>> Start DATASET EXCERPT
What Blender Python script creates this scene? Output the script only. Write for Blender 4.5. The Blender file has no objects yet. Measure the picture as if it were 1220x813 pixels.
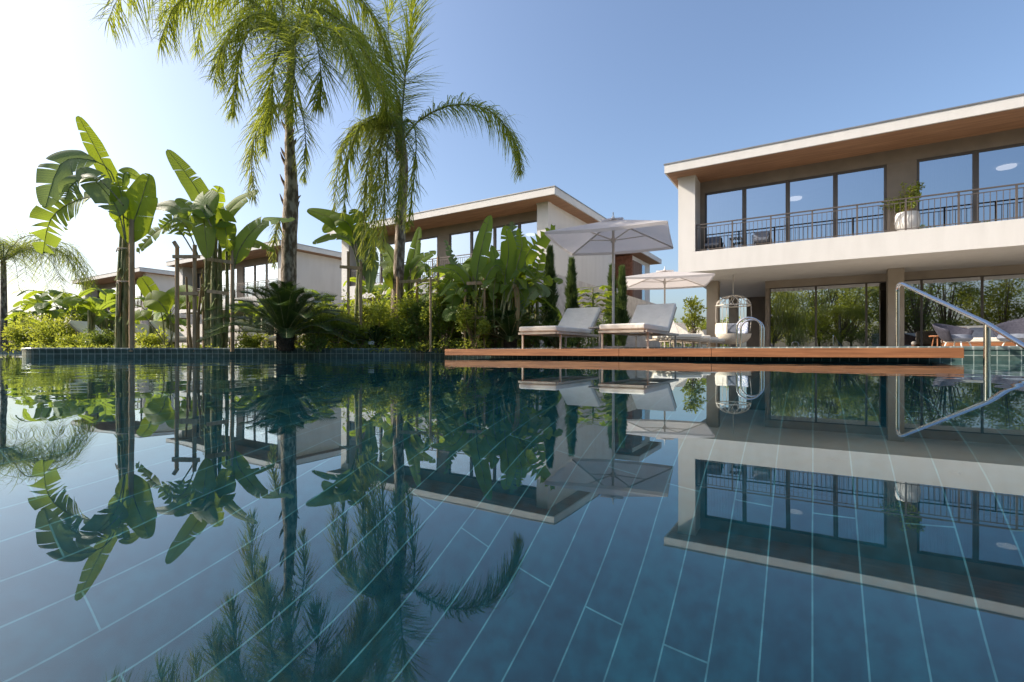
import bpy, math, random
from mathutils import Vector, Matrix
random.seed(7)
R = math.radians
# ------------------------------------------------------------------ camera, sky, sun, exposure
sc = bpy.context.scene
col = sc.collection
CA, SA = math.cos(R(31.5)), math.sin(R(31.5))
HC, FP, HOR, CX = 0.11, 585.0, 418.5, 610.0
cd = bpy.data.cameras.new('camera'); cam = bpy.data.objects.new('camera', cd); col.objects.link(cam)
cd.sensor_width = 36; cd.lens = 36*FP/1220; cd.shift_y = 12/1220
cd.clip_start = 0.02; cd.clip_end = 3000
cam.location = (0, 0, HC); cam.rotation_euler = (R(90), 0, R(31.5))
sc.camera = cam
SUN_EL = 36.0
SUN_DIR = Vector((-0.90, -0.436, 0)).normalized()          # towards the sun, on plan
w = bpy.data.worlds.new('World'); sc.world = w; w.use_nodes = True
nt = w.node_tree; bg = nt.nodes['Background']
sky = nt.nodes.new('ShaderNodeTexSky'); sky.sky_type = 'NISHITA'; sky.sun_disc = False
sky.sun_elevation = R(SUN_EL); sky.sun_rotation = math.atan2(SUN_DIR.x, SUN_DIR.y)
sky.air_density = 1.0; sky.dust_density = 3.2; sky.ozone_density = 2.8; sky.altitude = 0
nt.links.new(sky.outputs[0], bg.inputs[0]); bg.inputs[1].default_value = 0.145
ld = bpy.data.lights.new('sun', 'SUN'); sun = bpy.data.objects.new('sun', ld); col.objects.link(sun)
ld.energy = 4.0; ld.angle = R(0.5); ld.color = (1.0, 0.89, 0.76)
sd = Vector((SUN_DIR.x*math.cos(R(SUN_EL)), SUN_DIR.y*math.cos(R(SUN_EL)), math.sin(R(SUN_EL))))
sun.rotation_euler = sd.to_track_quat('Z', 'Y').to_euler()
vs = sc.view_settings; vs.view_transform = 'Standard'; vs.look = 'None'; vs.gamma = 1; vs.exposure = 0.72
sc.cycles.max_bounces = 10; sc.cycles.transparent_max_bounces = 16
sc.cycles.caustics_reflective = False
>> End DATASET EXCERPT
-- DIRECTIONS FOR THIS TASK --
Copy the data exactly. Any picture it contains is to be omitted.

-- WRITTEN RESPONSE --
What Blender Python script creates this scene? Output the script only. Write for Blender 4.5. The Blender file has no objects yet. Measure the picture as if it were 1220x813 pixels.
import bpy, math, random
from mathutils import Vector, Matrix
random.seed(7)
R = math.radians
# ------------------------------------------------------------------ camera, sky, sun, exposure
sc = bpy.context.scene
col = sc.collection
CA, SA = math.cos(R(31.5)), math.sin(R(31.5))
HC, FP, HOR, CX = 0.11, 585.0, 418.5, 610.0
cd = bpy.data.cameras.new('camera'); cam = bpy.data.objects.new('camera', cd); col.objects.link(cam)
cd.sensor_width = 36; cd.lens = 36*FP/1220; cd.shift_y = 12/1220
cd.clip_start = 0.02; cd.clip_end = 3000
cam.location = (0, 0, HC); cam.rotation_euler = (R(90), 0, R(31.5))
sc.camera = cam
SUN_EL = 36.0
SUN_DIR = Vector((-0.90, -0.436, 0)).normalized()          # towards the sun, on plan
w = bpy.data.worlds.new('World'); sc.world = w; w.use_nodes = True
nt = w.node_tree; bg = nt.nodes['Background']
sky = nt.nodes.new('ShaderNodeTexSky'); sky.sky_type = 'NISHITA'; sky.sun_disc = False
sky.sun_elevation = R(SUN_EL); sky.sun_rotation = math.atan2(SUN_DIR.x, SUN_DIR.y)
sky.air_density = 1.0; sky.dust_density = 3.2; sky.ozone_density = 2.8; sky.altitude = 0
nt.links.new(sky.outputs[0], bg.inputs[0]); bg.inputs[1].default_value = 0.145
ld = bpy.data.lights.new('sun', 'SUN'); sun = bpy.data.objects.new('sun', ld); col.objects.link(sun)
ld.energy = 4.0; ld.angle = R(0.5); ld.color = (1.0, 0.89, 0.76)
sd = Vector((SUN_DIR.x*math.cos(R(SUN_EL)), SUN_DIR.y*math.cos(R(SUN_EL)), math.sin(R(SUN_EL))))
sun.rotation_euler = sd.to_track_quat('Z', 'Y').to_euler()
vs = sc.view_settings; vs.view_transform = 'Standard'; vs.look = 'None'; vs.gamma = 1; vs.exposure = 0.72
sc.cycles.max_bounces = 10; sc.cycles.transparent_max_bounces = 16
sc.cycles.caustics_reflective = False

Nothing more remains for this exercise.